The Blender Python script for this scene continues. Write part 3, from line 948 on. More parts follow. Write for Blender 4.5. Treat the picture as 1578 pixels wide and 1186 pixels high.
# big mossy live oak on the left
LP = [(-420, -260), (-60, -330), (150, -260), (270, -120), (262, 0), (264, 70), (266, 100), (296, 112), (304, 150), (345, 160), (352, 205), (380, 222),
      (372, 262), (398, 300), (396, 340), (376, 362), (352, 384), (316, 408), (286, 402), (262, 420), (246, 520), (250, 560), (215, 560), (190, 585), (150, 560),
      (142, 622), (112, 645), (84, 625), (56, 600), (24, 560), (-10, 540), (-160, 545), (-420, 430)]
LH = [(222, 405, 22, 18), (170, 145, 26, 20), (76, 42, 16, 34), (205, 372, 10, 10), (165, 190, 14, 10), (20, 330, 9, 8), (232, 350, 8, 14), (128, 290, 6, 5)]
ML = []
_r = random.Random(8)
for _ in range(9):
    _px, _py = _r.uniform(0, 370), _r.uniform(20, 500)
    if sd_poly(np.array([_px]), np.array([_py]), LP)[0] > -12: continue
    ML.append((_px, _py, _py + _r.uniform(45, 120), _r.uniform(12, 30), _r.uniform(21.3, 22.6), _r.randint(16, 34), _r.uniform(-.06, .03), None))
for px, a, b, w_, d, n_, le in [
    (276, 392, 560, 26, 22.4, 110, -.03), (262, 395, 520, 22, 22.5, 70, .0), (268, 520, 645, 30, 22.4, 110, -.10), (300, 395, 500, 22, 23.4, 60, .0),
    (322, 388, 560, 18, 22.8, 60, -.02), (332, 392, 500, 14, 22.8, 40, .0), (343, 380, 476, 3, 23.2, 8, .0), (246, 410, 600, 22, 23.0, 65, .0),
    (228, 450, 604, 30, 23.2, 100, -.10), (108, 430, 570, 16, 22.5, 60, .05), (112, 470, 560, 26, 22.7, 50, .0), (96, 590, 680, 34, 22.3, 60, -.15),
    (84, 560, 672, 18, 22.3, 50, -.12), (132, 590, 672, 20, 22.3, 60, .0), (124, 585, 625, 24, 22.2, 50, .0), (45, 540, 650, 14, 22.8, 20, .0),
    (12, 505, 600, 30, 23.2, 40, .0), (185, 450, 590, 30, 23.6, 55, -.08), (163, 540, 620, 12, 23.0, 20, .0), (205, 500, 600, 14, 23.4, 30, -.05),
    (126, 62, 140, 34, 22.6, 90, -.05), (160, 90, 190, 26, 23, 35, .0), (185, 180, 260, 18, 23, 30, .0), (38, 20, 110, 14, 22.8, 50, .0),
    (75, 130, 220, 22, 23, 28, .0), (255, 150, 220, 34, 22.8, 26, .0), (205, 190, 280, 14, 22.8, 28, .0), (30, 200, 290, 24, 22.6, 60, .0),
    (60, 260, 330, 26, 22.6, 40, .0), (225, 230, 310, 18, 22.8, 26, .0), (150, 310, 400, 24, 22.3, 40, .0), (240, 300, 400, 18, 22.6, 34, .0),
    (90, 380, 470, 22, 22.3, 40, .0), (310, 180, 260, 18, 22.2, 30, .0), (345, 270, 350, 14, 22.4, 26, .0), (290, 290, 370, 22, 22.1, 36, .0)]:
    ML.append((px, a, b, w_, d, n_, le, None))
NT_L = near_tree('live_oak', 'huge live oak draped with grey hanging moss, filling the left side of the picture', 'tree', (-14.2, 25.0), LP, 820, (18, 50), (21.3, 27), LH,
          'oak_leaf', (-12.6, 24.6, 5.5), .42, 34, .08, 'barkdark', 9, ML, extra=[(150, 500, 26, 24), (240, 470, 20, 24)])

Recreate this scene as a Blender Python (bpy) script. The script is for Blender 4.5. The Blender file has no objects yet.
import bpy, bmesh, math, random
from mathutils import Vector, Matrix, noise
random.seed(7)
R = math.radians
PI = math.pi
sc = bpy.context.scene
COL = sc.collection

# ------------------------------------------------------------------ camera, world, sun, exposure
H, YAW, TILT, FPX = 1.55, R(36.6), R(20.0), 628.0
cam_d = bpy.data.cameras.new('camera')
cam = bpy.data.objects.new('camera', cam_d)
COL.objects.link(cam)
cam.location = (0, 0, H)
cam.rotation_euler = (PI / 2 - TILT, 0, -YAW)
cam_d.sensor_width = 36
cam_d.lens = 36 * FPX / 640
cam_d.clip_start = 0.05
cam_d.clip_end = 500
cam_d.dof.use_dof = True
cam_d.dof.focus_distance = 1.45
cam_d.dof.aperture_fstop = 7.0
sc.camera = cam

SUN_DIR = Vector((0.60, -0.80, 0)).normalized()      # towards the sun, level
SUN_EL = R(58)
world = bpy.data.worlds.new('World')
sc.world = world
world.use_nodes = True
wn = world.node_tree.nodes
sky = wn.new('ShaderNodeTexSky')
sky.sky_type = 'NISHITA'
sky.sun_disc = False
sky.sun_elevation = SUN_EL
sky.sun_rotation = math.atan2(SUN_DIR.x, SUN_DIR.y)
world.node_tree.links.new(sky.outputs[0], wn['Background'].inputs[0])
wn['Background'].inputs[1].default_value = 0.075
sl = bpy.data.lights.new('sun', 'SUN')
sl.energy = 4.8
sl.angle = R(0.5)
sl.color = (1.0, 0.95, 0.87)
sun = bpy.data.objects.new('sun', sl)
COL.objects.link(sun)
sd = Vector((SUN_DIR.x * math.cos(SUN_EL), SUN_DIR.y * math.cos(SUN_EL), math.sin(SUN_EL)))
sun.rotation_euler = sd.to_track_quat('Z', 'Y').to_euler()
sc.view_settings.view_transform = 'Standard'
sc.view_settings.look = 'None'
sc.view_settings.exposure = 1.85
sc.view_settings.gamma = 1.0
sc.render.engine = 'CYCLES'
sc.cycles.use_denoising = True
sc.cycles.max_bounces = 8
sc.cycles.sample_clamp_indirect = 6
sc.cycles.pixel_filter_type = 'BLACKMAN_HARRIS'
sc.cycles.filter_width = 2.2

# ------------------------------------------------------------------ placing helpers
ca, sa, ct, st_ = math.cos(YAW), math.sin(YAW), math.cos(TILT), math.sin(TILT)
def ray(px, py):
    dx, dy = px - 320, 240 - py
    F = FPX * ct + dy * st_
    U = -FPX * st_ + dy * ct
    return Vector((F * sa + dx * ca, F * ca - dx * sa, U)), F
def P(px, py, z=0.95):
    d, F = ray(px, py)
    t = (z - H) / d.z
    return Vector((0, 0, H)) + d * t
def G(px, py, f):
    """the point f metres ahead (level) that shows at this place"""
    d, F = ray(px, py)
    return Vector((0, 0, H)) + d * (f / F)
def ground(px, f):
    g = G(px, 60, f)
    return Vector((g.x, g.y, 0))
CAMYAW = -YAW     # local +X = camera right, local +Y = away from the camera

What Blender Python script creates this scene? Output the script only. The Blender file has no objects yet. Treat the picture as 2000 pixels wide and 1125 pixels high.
------------------------------
▶ PROBLEM TO SOLVE
Copy all data exactly, start to finish.

▶ ANSWER FOR THIS EXERCISE
The Blender Python script for this scene continues. Write part 3, from line 948 on. More parts follow. Write for Blender 4.5. Treat the picture as 1578 pixels wide and 1186 pixels high.
# big mossy live oak on the left
LP = [(-420, -260), (-60, -330), (150, -260), (270, -120), (262, 0), (264, 70), (266, 100), (296, 112), (304, 150), (345, 160), (352, 205), (380, 222),
      (372, 262), (398, 300), (396, 340), (376, 362), (352, 384), (316, 408), (286, 402), (262, 420), (246, 520), (250, 560), (215, 560), (190, 585), (150, 560),
      (142, 622), (112, 645), (84, 625), (56, 600), (24, 560), (-10, 540), (-160, 545), (-420, 430)]
LH = [(222, 405, 22, 18), (170, 145, 26, 20), (76, 42, 16, 34), (205, 372, 10, 10), (165, 190, 14, 10), (20, 330, 9, 8), (232, 350, 8, 14), (128, 290, 6, 5)]
ML = []
_r = random.Random(8)
for _ in range(9):
    _px, _py = _r.uniform(0, 370), _r.uniform(20, 500)
    if sd_poly(np.array([_px]), np.array([_py]), LP)[0] > -12: continue
    ML.append((_px, _py, _py + _r.uniform(45, 120), _r.uniform(12, 30), _r.uniform(21.3, 22.6), _r.randint(16, 34), _r.uniform(-.06, .03), None))
for px, a, b, w_, d, n_, le in [
    (276, 392, 560, 26, 22.4, 110, -.03), (262, 395, 520, 22, 22.5, 70, .0), (268, 520, 645, 30, 22.4, 110, -.10), (300, 395, 500, 22, 23.4, 60, .0),
    (322, 388, 560, 18, 22.8, 60, -.02), (332, 392, 500, 14, 22.8, 40, .0), (343, 380, 476, 3, 23.2, 8, .0), (246, 410, 600, 22, 23.0, 65, .0),
    (228, 450, 604, 30, 23.2, 100, -.10), (108, 430, 570, 16, 22.5, 60, .05), (112, 470, 560, 26, 22.7, 50, .0), (96, 590, 680, 34, 22.3, 60, -.15),
    (84, 560, 672, 18, 22.3, 50, -.12), (132, 590, 672, 20, 22.3, 60, .0), (124, 585, 625, 24, 22.2, 50, .0), (45, 540, 650, 14, 22.8, 20, .0),
    (12, 505, 600, 30, 23.2, 40, .0), (185, 450, 590, 30, 23.6, 55, -.08), (163, 540, 620, 12, 23.0, 20, .0), (205, 500, 600, 14, 23.4, 30, -.05),
    (126, 62, 140, 34, 22.6, 90, -.05), (160, 90, 190, 26, 23, 35, .0), (185, 180, 260, 18, 23, 30, .0), (38, 20, 110, 14, 22.8, 50, .0),
    (75, 130, 220, 22, 23, 28, .0), (255, 150, 220, 34, 22.8, 26, .0), (205, 190, 280, 14, 22.8, 28, .0), (30, 200, 290, 24, 22.6, 60, .0),
    (60, 260, 330, 26, 22.6, 40, .0), (225, 230, 310, 18, 22.8, 26, .0), (150, 310, 400, 24, 22.3, 40, .0), (240, 300, 400, 18, 22.6, 34, .0),
    (90, 380, 470, 22, 22.3, 40, .0), (310, 180, 260, 18, 22.2, 30, .0), (345, 270, 350, 14, 22.4, 26, .0), (290, 290, 370, 22, 22.1, 36, .0)]:
    ML.append((px, a, b, w_, d, n_, le, None))
NT_L = near_tree('live_oak', 'huge live oak draped with grey hanging moss, filling the left side of the picture', 'tree', (-14.2, 25.0), LP, 820, (18, 50), (21.3, 27), LH,
          'oak_leaf', (-12.6, 24.6, 5.5), .42, 34, .08, 'barkdark', 9, ML, extra=[(150, 500, 26, 24), (240, 470, 20, 24)])

Recreate this scene as a Blender Python (bpy) script. The script is for Blender 4.5. The Blender file has no objects yet.
import bpy, bmesh, math, random
from mathutils import Vector, Matrix, noise
random.seed(7)
R = math.radians
PI = math.pi
sc = bpy.context.scene
COL = sc.collection

# ------------------------------------------------------------------ camera, world, sun, exposure
H, YAW, TILT, FPX = 1.55, R(36.6), R(20.0), 628.0
cam_d = bpy.data.cameras.new('camera')
cam = bpy.data.objects.new('camera', cam_d)
COL.objects.link(cam)
cam.location = (0, 0, H)
cam.rotation_euler = (PI / 2 - TILT, 0, -YAW)
cam_d.sensor_width = 36
cam_d.lens = 36 * FPX / 640
cam_d.clip_start = 0.05
cam_d.clip_end = 500
cam_d.dof.use_dof = True
cam_d.dof.focus_distance = 1.45
cam_d.dof.aperture_fstop = 7.0
sc.camera = cam

SUN_DIR = Vector((0.60, -0.80, 0)).normalized()      # towards the sun, level
SUN_EL = R(58)
world = bpy.data.worlds.new('World')
sc.world = world
world.use_nodes = True
wn = world.node_tree.nodes
sky = wn.new('ShaderNodeTexSky')
sky.sky_type = 'NISHITA'
sky.sun_disc = False
sky.sun_elevation = SUN_EL
sky.sun_rotation = math.atan2(SUN_DIR.x, SUN_DIR.y)
world.node_tree.links.new(sky.outputs[0], wn['Background'].inputs[0])
wn['Background'].inputs[1].default_value = 0.075
sl = bpy.data.lights.new('sun', 'SUN')
sl.energy = 4.8
sl.angle = R(0.5)
sl.color = (1.0, 0.95, 0.87)
sun = bpy.data.objects.new('sun', sl)
COL.objects.link(sun)
sd = Vector((SUN_DIR.x * math.cos(SUN_EL), SUN_DIR.y * math.cos(SUN_EL), math.sin(SUN_EL)))
sun.rotation_euler = sd.to_track_quat('Z', 'Y').to_euler()
sc.view_settings.view_transform = 'Standard'
sc.view_settings.look = 'None'
sc.view_settings.exposure = 1.85
sc.view_settings.gamma = 1.0
sc.render.engine = 'CYCLES'
sc.cycles.use_denoising = True
sc.cycles.max_bounces = 8
sc.cycles.sample_clamp_indirect = 6
sc.cycles.pixel_filter_type = 'BLACKMAN_HARRIS'
sc.cycles.filter_width = 2.2

# ------------------------------------------------------------------ placing helpers
ca, sa, ct, st_ = math.cos(YAW), math.sin(YAW), math.cos(TILT), math.sin(TILT)
def ray(px, py):
    dx, dy = px - 320, 240 - py
    F = FPX * ct + dy * st_
    U = -FPX * st_ + dy * ct
    return Vector((F * sa + dx * ca, F * ca - dx * sa, U)), F
def P(px, py, z=0.95):
    d, F = ray(px, py)
    t = (z - H) / d.z
    return Vector((0, 0, H)) + d * t
def G(px, py, f):
    """the point f metres ahead (level) that shows at this place"""
    d, F = ray(px, py)
    return Vector((0, 0, H)) + d * (f / F)
def ground(px, f):
    g = G(px, 60, f)
    return Vector((g.x, g.y, 0))
CAMYAW = -YAW     # local +X = camera right, local +Y = away from the camera

What Blender Python script creates this scene? Output the script only. The Blender file has no objects yet. Treat the picture as 2000 pixels wide and 1125 pixels high.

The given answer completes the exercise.